Der Künstler ist in einem solchen Projekt nicht derjenige der Kunst macht. Wen er Kunst machen würde, dann könnte er die Schülerinnen und Schüler nicht beteiligen. Er muss seine Kunst loslassen. Und wenn der Künstler nun sagen würde „ich bin in einem solchen Projekt Lehrer“ dann würde ein solches Projekt wohl auch nicht entstehen. Also die Gradwanderung der Rolle, das ist das eigentliche Geheimnis. Das Entscheidende ist für Seydel dieser unglaublich schmale Grad, auf dem man gehen muss, um genau das hinzubekommen und um die Kreativität der Schüler freizusetzen. Darin liegt das Geheimnis gelingender Projekte.

Frauke Burgdorff: „Um das Ganze strukturell wirksam werden zu lassen, brauchen wir ein Fach Schulkunst!“ Ein Widerspruch?

Für Seydel stellt die Forderung nach einen Schulfach Schulkunst einen Widerspruch dar. Die Qualität von Schulkunst liegt für ihn in der Rolle des Künstlers als Querdenker. Als Lehrer aber unterliege muss ich dem System Schule gerecht werden. Als Künstler kann man diesen Zwängen entgehen, als Lehrer muss man als Teil eines von einem hohen Maß an Bestimmtheit geprägten Systems funktionieren.

Frauke Burgdorff: „Wenn man von Seiten eines Ministeriums aus Mittel für Schulkunstprojekte bewilligen müsste, was wäre dann besser zu sagen „ich weiß ganz genau was ich will“ oder „ich habe da mal eine Frage – Punkt, das war jetzt mein Antrag“. Überfordert solch eine Haltung nicht das System Schule? Ist es dann nicht besser, wenn ich weiß was ich will und so nicht ewig im Prozess hängen bleibe?“

Seydel sagt, dass wenn er Künstler in die Arbeit einbezieht, er grundsätzlich nicht definieren darf was dieser tut. Wenn ein Künstler den Weg und das Ziel definieren würde, dann würde er dies als Geldgeber nicht fördern. Denn dann hat der Künstler das Ziel verfehlt. Der Prozess muss offen bleiben.

Frauke Burgdorff: Warum fällt es Pädagogen schwer offene Entwicklungswege zuzulassen?

Seydel sieht den entscheidenden Grund in den äußeren Rahmenbedingungen von Schule in Deutschland. An den Schulen, vor allem an Gymnasien, herrscht ein enormer Druck. Als Lehrer kann man nur viele sichernde Routinen aufbauen, die einen den Alltag bewältigen lassen. In dem Moment wo ein Künstler an die Schule kommt und diese Routinen stört, weil er andere Perspektiven mitbringt, dann ist es erst einmal mühsam. Offene Prozesse passen nicht in das normale Muster von Schule und innerhalb der Schule wird ein Schutzpanzer aufgebaut. Das ist eine verständliche Reaktion.

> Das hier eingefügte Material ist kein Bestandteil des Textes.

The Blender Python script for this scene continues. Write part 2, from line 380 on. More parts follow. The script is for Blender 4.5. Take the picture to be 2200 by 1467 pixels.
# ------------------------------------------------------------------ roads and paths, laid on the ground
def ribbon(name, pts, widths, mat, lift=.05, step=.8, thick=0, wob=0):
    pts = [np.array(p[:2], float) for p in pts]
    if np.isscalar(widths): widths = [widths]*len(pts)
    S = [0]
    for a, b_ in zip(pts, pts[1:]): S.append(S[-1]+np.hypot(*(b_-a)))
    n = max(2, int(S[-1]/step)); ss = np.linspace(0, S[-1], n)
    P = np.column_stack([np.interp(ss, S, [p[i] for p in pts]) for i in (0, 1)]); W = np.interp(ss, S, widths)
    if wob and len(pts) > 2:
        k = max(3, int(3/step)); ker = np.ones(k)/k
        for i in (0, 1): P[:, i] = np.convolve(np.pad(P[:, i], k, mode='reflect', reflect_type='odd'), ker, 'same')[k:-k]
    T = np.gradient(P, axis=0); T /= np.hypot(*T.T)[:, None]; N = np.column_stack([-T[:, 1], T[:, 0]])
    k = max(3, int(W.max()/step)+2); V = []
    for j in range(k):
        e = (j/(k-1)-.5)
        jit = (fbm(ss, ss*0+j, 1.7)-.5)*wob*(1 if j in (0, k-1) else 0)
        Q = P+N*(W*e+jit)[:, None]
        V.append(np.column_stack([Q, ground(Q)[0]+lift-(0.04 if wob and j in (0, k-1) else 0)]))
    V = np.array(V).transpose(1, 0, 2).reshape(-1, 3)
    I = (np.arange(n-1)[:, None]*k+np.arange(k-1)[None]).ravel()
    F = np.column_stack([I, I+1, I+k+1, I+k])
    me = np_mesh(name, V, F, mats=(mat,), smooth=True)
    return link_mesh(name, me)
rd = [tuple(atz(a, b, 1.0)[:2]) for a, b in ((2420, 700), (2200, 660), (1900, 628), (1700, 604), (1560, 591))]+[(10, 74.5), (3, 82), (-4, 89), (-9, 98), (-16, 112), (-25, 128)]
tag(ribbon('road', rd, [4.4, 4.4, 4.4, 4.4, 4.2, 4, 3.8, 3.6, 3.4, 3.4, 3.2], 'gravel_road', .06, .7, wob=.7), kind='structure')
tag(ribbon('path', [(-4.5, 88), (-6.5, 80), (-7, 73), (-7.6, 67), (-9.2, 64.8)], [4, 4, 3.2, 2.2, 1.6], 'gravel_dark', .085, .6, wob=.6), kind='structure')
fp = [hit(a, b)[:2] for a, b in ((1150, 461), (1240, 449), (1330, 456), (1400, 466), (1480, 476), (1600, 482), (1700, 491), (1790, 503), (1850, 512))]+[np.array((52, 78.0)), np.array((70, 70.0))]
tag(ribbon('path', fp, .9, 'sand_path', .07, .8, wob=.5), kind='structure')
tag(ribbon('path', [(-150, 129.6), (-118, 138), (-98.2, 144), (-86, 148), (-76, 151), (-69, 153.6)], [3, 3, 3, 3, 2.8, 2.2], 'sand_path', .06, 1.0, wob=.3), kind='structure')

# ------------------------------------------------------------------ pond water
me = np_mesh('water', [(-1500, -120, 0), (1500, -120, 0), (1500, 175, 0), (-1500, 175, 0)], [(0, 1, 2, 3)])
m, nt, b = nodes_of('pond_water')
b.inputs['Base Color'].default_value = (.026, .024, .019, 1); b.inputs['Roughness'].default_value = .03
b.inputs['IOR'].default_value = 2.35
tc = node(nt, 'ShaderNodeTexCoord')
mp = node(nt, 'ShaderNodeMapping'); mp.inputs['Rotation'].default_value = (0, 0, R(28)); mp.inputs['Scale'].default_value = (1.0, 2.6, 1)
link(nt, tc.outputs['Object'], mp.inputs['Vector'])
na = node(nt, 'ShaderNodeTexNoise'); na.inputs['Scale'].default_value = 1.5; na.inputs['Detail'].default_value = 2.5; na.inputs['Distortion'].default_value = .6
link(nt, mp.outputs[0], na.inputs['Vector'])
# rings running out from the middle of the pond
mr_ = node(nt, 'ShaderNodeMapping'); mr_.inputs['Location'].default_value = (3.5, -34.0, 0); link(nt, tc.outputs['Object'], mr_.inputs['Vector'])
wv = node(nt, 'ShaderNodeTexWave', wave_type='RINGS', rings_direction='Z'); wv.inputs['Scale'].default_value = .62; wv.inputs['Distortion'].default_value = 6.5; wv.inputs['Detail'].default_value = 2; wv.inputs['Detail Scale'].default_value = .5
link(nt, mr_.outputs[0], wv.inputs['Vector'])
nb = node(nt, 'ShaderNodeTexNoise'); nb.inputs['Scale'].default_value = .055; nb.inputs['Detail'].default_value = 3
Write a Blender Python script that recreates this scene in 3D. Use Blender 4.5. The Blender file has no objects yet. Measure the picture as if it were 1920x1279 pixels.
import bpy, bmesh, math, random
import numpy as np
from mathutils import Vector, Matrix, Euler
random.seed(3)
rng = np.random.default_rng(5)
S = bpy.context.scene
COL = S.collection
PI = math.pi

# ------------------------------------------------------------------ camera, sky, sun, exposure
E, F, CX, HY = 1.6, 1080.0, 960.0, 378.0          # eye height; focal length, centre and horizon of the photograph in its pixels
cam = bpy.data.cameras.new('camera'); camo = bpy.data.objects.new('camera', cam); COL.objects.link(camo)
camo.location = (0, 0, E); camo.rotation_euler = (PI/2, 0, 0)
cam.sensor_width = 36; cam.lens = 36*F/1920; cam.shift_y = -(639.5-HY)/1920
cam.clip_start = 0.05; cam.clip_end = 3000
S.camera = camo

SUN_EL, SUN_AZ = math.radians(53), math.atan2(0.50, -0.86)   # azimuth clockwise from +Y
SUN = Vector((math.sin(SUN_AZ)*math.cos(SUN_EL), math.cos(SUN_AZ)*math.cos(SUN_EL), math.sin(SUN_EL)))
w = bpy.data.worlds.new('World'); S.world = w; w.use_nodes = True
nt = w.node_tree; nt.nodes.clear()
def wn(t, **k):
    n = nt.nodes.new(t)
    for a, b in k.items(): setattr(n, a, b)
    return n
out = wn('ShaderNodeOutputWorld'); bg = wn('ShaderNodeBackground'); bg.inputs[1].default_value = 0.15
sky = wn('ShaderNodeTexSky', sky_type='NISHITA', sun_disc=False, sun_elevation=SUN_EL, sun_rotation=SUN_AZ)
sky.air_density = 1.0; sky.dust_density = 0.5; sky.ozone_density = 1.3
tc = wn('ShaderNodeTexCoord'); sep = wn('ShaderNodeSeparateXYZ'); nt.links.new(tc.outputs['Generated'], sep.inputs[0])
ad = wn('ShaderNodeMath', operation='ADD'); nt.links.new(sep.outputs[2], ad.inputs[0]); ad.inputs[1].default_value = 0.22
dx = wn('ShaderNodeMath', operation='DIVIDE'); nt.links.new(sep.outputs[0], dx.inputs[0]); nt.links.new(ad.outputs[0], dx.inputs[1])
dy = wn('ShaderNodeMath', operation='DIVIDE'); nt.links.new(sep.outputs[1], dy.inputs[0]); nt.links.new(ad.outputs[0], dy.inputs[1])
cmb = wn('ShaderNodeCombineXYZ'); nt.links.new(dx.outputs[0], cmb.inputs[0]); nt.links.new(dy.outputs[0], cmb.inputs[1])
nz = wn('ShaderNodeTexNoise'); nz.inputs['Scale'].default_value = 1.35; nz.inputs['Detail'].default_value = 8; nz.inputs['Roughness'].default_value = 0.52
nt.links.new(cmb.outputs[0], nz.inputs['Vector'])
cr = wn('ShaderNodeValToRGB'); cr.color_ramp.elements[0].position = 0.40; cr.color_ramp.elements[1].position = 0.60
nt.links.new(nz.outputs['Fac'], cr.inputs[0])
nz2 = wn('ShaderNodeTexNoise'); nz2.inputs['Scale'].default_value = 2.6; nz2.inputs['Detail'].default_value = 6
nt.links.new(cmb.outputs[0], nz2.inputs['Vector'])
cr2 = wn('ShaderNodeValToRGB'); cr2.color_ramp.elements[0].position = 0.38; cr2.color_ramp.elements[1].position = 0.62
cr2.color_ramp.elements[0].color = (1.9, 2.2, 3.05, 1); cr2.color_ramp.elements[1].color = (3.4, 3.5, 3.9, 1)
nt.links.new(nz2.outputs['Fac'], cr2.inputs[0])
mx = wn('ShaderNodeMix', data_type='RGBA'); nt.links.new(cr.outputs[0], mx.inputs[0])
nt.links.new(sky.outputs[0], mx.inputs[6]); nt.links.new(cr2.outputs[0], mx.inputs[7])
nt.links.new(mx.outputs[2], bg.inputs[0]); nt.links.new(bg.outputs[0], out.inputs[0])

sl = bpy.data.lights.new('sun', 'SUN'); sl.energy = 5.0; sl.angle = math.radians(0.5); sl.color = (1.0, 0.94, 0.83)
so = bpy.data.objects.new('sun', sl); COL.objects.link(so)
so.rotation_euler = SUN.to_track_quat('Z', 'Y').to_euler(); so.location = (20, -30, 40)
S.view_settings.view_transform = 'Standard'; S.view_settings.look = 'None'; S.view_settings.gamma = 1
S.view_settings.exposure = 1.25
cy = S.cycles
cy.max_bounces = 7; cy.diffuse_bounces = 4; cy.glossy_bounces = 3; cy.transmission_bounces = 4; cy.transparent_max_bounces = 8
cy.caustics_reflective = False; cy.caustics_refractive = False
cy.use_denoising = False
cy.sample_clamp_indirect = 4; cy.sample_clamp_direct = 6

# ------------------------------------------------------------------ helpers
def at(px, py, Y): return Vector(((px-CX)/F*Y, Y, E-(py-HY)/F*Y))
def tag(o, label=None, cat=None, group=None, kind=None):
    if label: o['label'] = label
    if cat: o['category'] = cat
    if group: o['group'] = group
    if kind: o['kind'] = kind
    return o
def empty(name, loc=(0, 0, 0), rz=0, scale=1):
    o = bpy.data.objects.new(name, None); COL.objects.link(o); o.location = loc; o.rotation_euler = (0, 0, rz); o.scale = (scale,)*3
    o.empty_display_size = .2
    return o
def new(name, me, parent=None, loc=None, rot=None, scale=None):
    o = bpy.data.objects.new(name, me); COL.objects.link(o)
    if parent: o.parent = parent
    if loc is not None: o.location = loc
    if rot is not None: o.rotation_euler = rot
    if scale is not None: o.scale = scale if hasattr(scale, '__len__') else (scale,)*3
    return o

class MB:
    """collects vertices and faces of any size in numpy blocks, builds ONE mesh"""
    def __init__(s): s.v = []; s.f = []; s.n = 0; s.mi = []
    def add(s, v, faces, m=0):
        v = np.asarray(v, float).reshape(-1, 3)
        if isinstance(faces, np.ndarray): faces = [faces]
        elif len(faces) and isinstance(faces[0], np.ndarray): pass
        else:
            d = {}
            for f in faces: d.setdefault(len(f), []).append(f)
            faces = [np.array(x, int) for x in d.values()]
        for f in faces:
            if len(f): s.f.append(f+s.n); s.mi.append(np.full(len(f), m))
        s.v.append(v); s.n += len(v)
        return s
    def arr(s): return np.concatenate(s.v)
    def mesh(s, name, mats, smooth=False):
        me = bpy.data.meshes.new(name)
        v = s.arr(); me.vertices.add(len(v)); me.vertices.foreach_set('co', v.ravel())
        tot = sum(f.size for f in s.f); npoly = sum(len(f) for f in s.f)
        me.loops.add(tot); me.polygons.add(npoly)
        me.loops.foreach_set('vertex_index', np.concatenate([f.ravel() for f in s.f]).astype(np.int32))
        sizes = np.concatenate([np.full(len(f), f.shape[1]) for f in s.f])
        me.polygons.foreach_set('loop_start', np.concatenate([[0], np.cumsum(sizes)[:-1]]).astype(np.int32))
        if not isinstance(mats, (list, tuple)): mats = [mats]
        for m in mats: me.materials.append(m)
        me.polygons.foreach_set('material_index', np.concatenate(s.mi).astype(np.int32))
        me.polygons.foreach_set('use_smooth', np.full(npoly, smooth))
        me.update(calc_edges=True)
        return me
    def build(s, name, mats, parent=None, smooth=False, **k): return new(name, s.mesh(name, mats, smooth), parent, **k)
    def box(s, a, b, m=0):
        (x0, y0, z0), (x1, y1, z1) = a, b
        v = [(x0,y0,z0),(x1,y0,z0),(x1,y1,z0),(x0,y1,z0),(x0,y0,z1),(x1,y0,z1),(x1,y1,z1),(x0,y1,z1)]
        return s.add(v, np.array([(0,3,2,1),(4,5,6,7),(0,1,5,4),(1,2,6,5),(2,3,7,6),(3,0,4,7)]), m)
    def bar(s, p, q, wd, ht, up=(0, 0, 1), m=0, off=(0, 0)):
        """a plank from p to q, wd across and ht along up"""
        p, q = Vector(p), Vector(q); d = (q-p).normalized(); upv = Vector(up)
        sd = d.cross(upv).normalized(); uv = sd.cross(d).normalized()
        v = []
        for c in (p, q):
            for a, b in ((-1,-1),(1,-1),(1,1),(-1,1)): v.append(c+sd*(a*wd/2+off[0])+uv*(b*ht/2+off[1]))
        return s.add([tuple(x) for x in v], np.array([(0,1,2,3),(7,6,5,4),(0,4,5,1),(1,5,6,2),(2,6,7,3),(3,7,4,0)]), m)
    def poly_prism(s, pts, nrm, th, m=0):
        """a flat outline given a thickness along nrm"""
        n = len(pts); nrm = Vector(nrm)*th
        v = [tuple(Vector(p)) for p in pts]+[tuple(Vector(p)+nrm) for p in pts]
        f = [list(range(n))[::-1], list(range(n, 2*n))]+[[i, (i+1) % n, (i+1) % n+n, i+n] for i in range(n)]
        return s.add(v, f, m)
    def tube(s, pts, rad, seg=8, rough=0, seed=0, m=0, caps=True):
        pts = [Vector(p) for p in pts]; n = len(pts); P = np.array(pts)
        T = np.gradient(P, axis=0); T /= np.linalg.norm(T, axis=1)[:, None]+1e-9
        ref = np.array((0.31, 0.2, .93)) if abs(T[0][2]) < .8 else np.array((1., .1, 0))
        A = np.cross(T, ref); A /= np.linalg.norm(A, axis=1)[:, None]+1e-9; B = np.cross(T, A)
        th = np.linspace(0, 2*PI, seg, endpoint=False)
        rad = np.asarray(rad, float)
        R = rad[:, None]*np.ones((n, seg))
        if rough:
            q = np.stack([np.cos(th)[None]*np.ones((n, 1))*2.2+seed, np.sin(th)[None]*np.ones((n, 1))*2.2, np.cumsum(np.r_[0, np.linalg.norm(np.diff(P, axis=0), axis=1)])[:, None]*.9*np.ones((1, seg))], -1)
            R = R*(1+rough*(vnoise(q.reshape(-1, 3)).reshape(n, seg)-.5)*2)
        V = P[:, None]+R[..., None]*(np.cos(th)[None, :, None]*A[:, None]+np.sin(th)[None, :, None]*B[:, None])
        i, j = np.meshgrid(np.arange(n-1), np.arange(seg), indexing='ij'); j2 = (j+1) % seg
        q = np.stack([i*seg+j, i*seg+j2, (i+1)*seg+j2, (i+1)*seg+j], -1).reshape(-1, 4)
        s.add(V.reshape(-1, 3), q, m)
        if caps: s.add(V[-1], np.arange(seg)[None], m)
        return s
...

Das Idealbild eines Künstlers an einer Schule ist sehr nah demjenigen des Lehrers
„„Es ist geprägt durch das Bild des Gärtners und nicht durch das Bild des Bildhauers. Als Lehrer warte auf das Wachstum. Ich schaffe eine Rahmenbedingung unter der die Pflanze wachsen kann. Manchmal wird sie gut, manchmal wird sie auch nicht so gut. Aber es ist nicht an mir – außer dass ich ein bisschen Wasser gieße und Düngen kann und die Sonne manchmal weghalte oder hintue – es wachsen zu lassen. “

Abschluss
Frauke Burgdorff bedankt sich bei allen Beteiligten und bittet die Schülerinnen und Schüler, Ute Reeh, die Techniker, die Vortragen und das Team auf die Bühne.